Todd and his family skied on their winter vacations. Glenda, on the other hand, said she probably never would have put on a pair of skis if she hadn’t started working at the ski resort.

Against all expectation — even their own, initially — they just “clicked,” Glenda said.

They married Aug. 21, 1993.

“It worked out right,” she said, “because I can’t imagine (being with) anybody else.”

About that embroidery.

Glenda hardly has time for it much these days, she said.

It’s not hard to understand why.

Todd is the assistant coach for the local peewee hockey league, and Ripley and Wyatt both play in local leagues.

Then, there is 4-H— Ripley and Wyatt are involved in that, too —in addition to the usual chores and minor emergencies on the ranch.

So, Glenda often takes her embroidery with her to the Moffat County Ice Arena during hockey practices, she said.

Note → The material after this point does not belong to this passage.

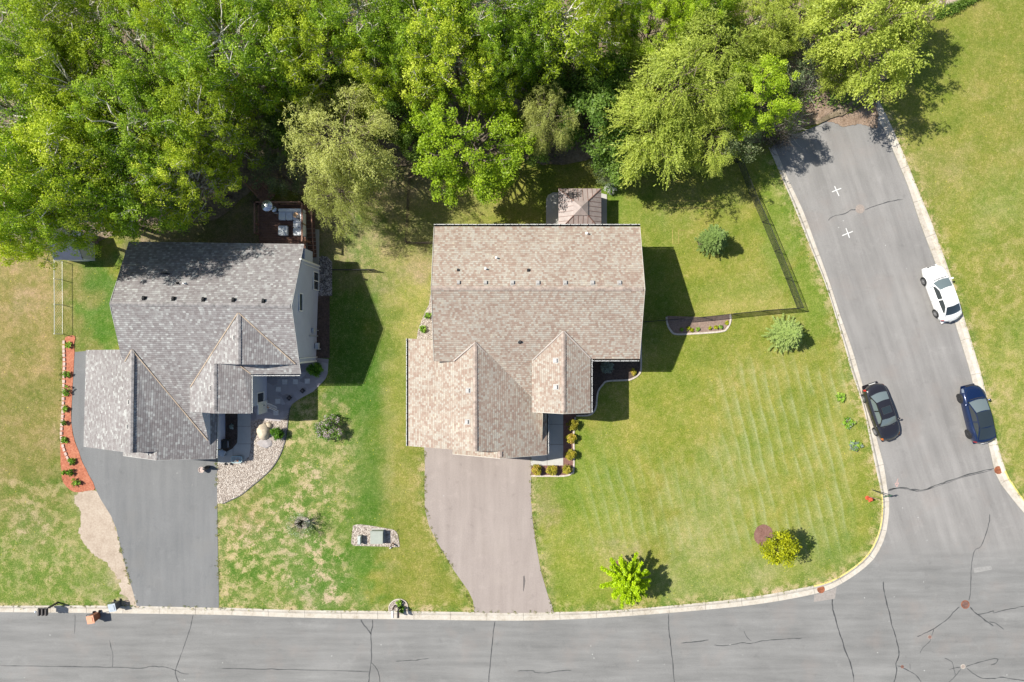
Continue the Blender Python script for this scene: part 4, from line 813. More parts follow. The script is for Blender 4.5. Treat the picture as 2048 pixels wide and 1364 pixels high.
m = MB(); e = P(1205, 420, .5); m.tube([(cor[1].x+.1, cor[1].y-.2, 1.0), (cor[1].x+.1, cor[1].y-2.6, 1.0)], .04); m.box((cor[1].x+.06, cor[1].y-1.5, .5), (.08, 2.6, 1.0)); m.build('side_screen', simple('rust_screen', (.34, .17, .12), .8), GZ)

# ---- deck of house A
DK = thing('deck', 'raised dark wooden deck with rails behind the grey house', 'deck', P(560, 450))
WOODD = grained('dark_deck_boards', [(0.3, (.08, .045, .034)), (0.5, (.16, .09, .068)), (0.7, (.24, .15, .11))], (2, 12, 40), (.4, .3, .3), bmp=.3); WOODR = simple('reddish_rail_wood', (.24, .13, .09), .8, .25, 5)
zd = 2.2; d0 = P(518, 409, zd); d1 = P(611, 485, zd)
m = MB(); nb = 22
for k in range(nb):
    yy = d0.y+(d1.y-d0.y-1.2)*(k+.5)/nb; m.box(((d0.x+d1.x)/2, yy, zd), (d1.x-d0.x, abs(d1.y-d0.y-1.2)/nb*.9, .05))
m.box(((d0.x+d1.x)/2, (d0.y+d1.y)/2-.5, zd-.12), (d1.x-d0.x-.1, abs(d1.y-d0.y)+.9, .12)); m.build('deck_floor', WOODD, DK)
def rail(parent, a, b, h=.95, nb_=None, mat=WOODR):
    m = MB(); a = Vector(a); b = Vector(b); L = (b-a).length; u = Vector((0, 0, h)); d = (b-a).normalized(); rz = math.atan2(d.y, d.x)
    for zz, th in ((h, .05), (h-.12, .04), (.12, .04)): m.quad(*[q+Vector((0, 0, zz)) for q in (a-Vector((-d.y, d.x, 0))*.05, b-Vector((-d.y, d.x, 0))*.05, b+Vector((-d.y, d.x, 0))*.05, a+Vector((-d.y, d.x, 0))*.05)]); m.tube([a+Vector((0, 0, zz-.02)), b+Vector((0, 0, zz-.02))], .03, 4)
    for k in range(int(L/.14)+1): q = a+d*(k*.14); m.tube([q+Vector((0, 0, .1)), q+u-Vector((0, 0, .05))], .015, 4)
    for k in range(int(L/1.6)+2): q = a+d*min(L, k*1.6); m.box((q.x, q.y, q.z+h/2), (.1, .1, h+.05))
    return m.build('railing', mat, parent)
rail(DK, (d0.x, d0.y, zd), (d1.x, d0.y, zd)); rail(DK, (d0.x, d0.y, zd), (d0.x, d1.y+.6, zd)); rail(DK, (d1.x, d0.y, zd), (d1.x, d1.y, zd))
for px_ in (520, 565, 609):
    for py_ in (411, 480):
        c = P(px_, py_, zd); m = MB(); m.box((c.x, c.y, zd/2), (.14, .14, zd)); m.build('post', WOODR, DK)
# stairs going down beside the deck to the slab
m = MB(); s0 = P(617, 415, zd); s1 = P(622, 515, .3)
for k in range(12): t = (k+.5)/12; m.box((s0.x+(s1.x-s0.x)*t+.1, s0.y+(s1.y-s0.y)*t, zd-(zd-.2)*t), (.65, abs(s1.y-s0.y)/12*.95, .05))
m.build('stair', WOODD, DK)
m = MB()
for ox in (-.25, .45): m.tube([(s0.x+ox, s0.y, zd+.9), (s1.x+ox, s1.y, 1.1)], .05, 4)
m.build('stair_rail', WOODR, DK)
m = MB(); q0 = P(540, 405, zd); q1 = P(505, 368, .4)
for k in range(9): t = (k+.5)/9; m.box((q0.x+(q1.x-q0.x)*t, q0.y+(q1.y-q0.y)*t+.2, zd-(zd-.2)*t), (1.2, .2, .05), rz=.8)
for ox in (-.6, .6): m.tube([(q0.x+ox, q0.y+.3, zd+.9), (q1.x+ox, q1.y+.2, 1.1)], .05, 4)
m.build('stair', WOODR, DK)
# furniture on the deck
CUSH = simple('light_grey_cushion', (.62, .64, .66), .9, .08, 5, bmp=.2); WICK = simple('dark_wicker', (.05, .04, .035), .8, .2, 20)
SF = thing('sofa', 'light grey cushioned corner sofa on the wooden deck', 'sofa', P(590, 440, zd))
def slab(parent, px0, py0, px1, py1, z0, z1, name, mat, r=.06):
    a, b = P(px0, py0, z1), P(px1, py1, z1); x0, x1, y0, y1 = a.x, b.x, b.y, a.y; m = MB()
    pts = [(x0+r, y0), (x1-r, y0), (x1, y0+r), (x1, y1-r), (x1-r, y1), (x0+r, y1), (x0, y1-r), (x0, y0+r)]
    m.prism(pts, z0, z1-r*.6); pin = [((x+(x0+x1)/2*.06)/1.06, (y+(y0+y1)/2*.06)/1.06) for x, y in pts]; n = len(pts)
    for k in range(n): m.quad((*pts[k], z1-r*.6), (*pts[(k+1) % n], z1-r*.6), (*pin[(k+1) % n], z1), (*pin[k], z1))
    m.quad(*[(*p, z1) for p in pin]); return m.build(name, mat, parent)
slab(SF, 556, 417, 606, 423, zd, zd+.75, 'backrest', CUSH); slab(SF, 600, 423, 606, 471, zd, zd+.75, 'backrest', CUSH)
for x0_, y0_, x1_, y1_ in ((557, 423, 571, 440), (571.5, 423, 585, 440), (585.5, 423, 600, 440), (586, 440.5, 600, 455), (586, 455.5, 600, 471)): slab(SF, x0_, y0_, x1_, y1_, zd+.2, zd+.42, 'seat_cushion', CUSH)
slab(SF, 556, 418, 606, 439, zd, zd+.2, 'frame', WICK)
OT = thing('ottoman', 'grey square ottoman standing free on the deck boards', 'ottoman', P(565, 461, zd)); slab(OT, 556, 451, 575, 471, zd+.2, zd+.45, 'seat_cushion', CUSH); slab(OT, 557, 452, 574, 470, zd, zd+.2, 'frame', WICK)
CH = thing('side_table', 'low wooden side table with dark tray at the sofa corner', 'table', P(592, 432, zd)); c = P(591, 430, zd+.75); m = MB(); m.lathe((c.x, c.y, zd+.70), [(.02, -.25), (.03, -.03), (.2, 0), (.2, .03), (.001, .03)], 14); m.build('tabletop', simple('light_wood', (.48, .30, .17), .7), CH)
c = P(596, 433.5, zd+.8); m = MB(); m.lathe((c.x, c.y, zd+.76), [(.16, -.25), (.17, 0), (.14, .02), (.001, .02)], 14); m.build('tray', BLACKV, CH)
PH = thing('patio_heater', 'tall patio heater with round silver reflector at the deck corner', 'patio heater', P(533, 411, zd)); c = P(533, 411, zd+2.1); STEEL = simple('brushed_steel', (.62, .64, .66), .25, .06, 3, metal=.8)
m = MB(); m.lathe((c.x, c.y, zd+2.0), [(.42, 0), (.40, .03), (.22, .12), (.14, .15), (.13, .22), (.001, .23)], 24); m.build('reflector', STEEL, PH); m = MB(); m.tube([(c.x, c.y, zd+.6), (c.x, c.y, zd+2.0)], .035, 8); m.lathe((c.x, c.y, zd), [(.24, 0), (.24, .05), (.18, .1), (.18, .6), (.05, .65)], 14); m.build('stand', STEEL, PH)
RT = thing('round_table', 'small round glass table beside the patio heater', 'table', P(548, 418, zd)); c = P(548, 418, zd+.6); m = MB(); m.lathe((c.x, c.y, zd+.55), [(.2, 0), (.2, .02), (.001, .025)], 18); m.build('tabletop', simple('frosted_glass', (.45, .5, .5), .2), RT); m = MB(); m.tube([(c.x, c.y, zd), (c.x, c.y, zd+.55)], .03); m.lathe((c.x, c.y, zd), [(.14, 0), (.14, .02), (.02, .04)], 12); m.build('base', BLACKV, RT)
# ------------------------------------------------ fences
FBLK = simple('black_fence_wire', (.02, .022, .022), .6, .1, 5); FBRN = simple('brown_fence_wire', (.07, .05, .045), .8, .2, 5); FWHT = simple('galvanised_wire', (.62, .63, .62), .5, .06, 5, metal=.2)
def fence(label, runs, h, mat, gap=.075, wr=.006, prad=.03, pspace=2.6, rail_r=.022, zb=.11, grp=None, name='fence'):
    f = thing(name, label, 'fence', P(*runs[0][0]), grp)
    wires = MB(); posts = []
    for pts in runs:
        w3 = [P(a, b, 0)+Vector((0, 0, zb)) for a, b in pts]
        rails = MB(); rails.tube([p+Vector((0, 0, h)) for p in w3], rail_r, 6); rails.tube([p+Vector((0, 0, .05)) for p in w3], rail_r*.5, 4); rails.build('rail', mat, f)
        for a, b in zip(w3, w3[1:]):
            L = (b-a).length; d = (b-a)/L; n = int(L/gap); hh = h-.04
            for k in range(-int(hh/gap), n+1):
                for sg in (1, -1):
                    s0, z0, s1, z1 = k*gap, 0.04, k*gap+hh, hh
                    if sg < 0: z0, z1 = hh, 0.04
                    if s0 < 0: t = -s0/(s1-s0); z0 = z0+(z1-z0)*t; s0 = 0
                    if s1 > L: t = (L-s0)/(s1-s0); z1 = z0+(z1-z0)*t; s1 = L
                    if s1-s0 < .02: continue
                    wires.tube([a+d*s0+Vector((0, 0, z0)), a+d*s1+Vector((0, 0, z1))], wr, 3, cap=False)
            m_ = max(1, round(L/pspace))
            for k in range(m_+1): posts.append(a+d*(L*k/m_))
    wires.build('wire_mesh', mat, f); seen = []
    for p in posts:
        if any((p-q).length < .3 for q in seen): continue
        seen.append(p); m = MB(); m.tube([p-Vector((0, 0, .1)), p+Vector((0, 0, h+.05))], prad, 8); m.build('post', mat, f)
    return f
fence('black chain link fence around the back garden of the brown house, along the side road', [[(1474, 326), (1497.5, 387), (1523, 444.6), (1547.4, 503), (1570, 557.6), (1593, 617)], [(1593, 617), (1523, 622), (1464, 628), (1405, 634.6), (1290, 644), (1252, 646)], [(1474, 326), (1350, 327), (1225, 329)]], 1.2, FBLK, wr=.0055, gap=.085)
fence('low brown wire pen fence behind the gap between the two houses', [[(905, 353), (822, 352), (818, 420), (815, 487), (838, 489), (866, 488)]], 1.1, FBRN, wr=.0035, gap=.12, rail_r=.016)
fence('thin black wire fence across the gap beside the grey house', [[(668, 541), (740, 541), (752, 541)]], .8, FBLK, wr=.004, rail_r=.018)
fence('pale wire fence running down from the navy roofed shed', [[(127, 523), (127, 560), (127.5, 610), (127.5, 668)]], 1.0, FWHT, gap=.25, wr=.003, prad=.025, rail_r=.02, pspace=1.6)
# red bed border stones, each a paver
bs = smooth([(129, 676), (129, 700), (130, 730), (129, 760), (128, 800), (126, 840), (124, 868), (127, 890), (134, 910), (142, 925)], 14)
bw3 = [P(a, b, .1) for a, b in bs]; acc = 0; last = bw3[0]
PAV = simple('pink_paver', (.50, .37, .32), .9, .2, 6, bmp=.3)
bd = thing('stone_border', 'curved row of pinkish edging pavers along the red mulch bed', 'edging', bw3[0]); k = 0
for a, b in zip(bw3, bw3[1:]):
    acc += (b-a).length
    if acc > .31:
        acc = 0; d = b-a; m = MB(); m.box((b.x, b.y, .15), (.28, .20+.02*math.sin(k*3), .16), rz=math.atan2(d.y, d.x)+.06*math.sin(k*7), taper=.92); m.build('paver', PAV, bd); k += 1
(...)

She also holds down a day job, which, in her case, means working around enough ammonium nitrate to blow a building sky-high.

Not that being the sole woman on the blast crew at Trapper Mine is much different than any other occupation, at least in her eyes.

“A lot of times, it’s just another job because it’s the same thing day after day after day,” she said.

There’s one perk to the job, though.

“It’s definitely a conversation starter,” she said.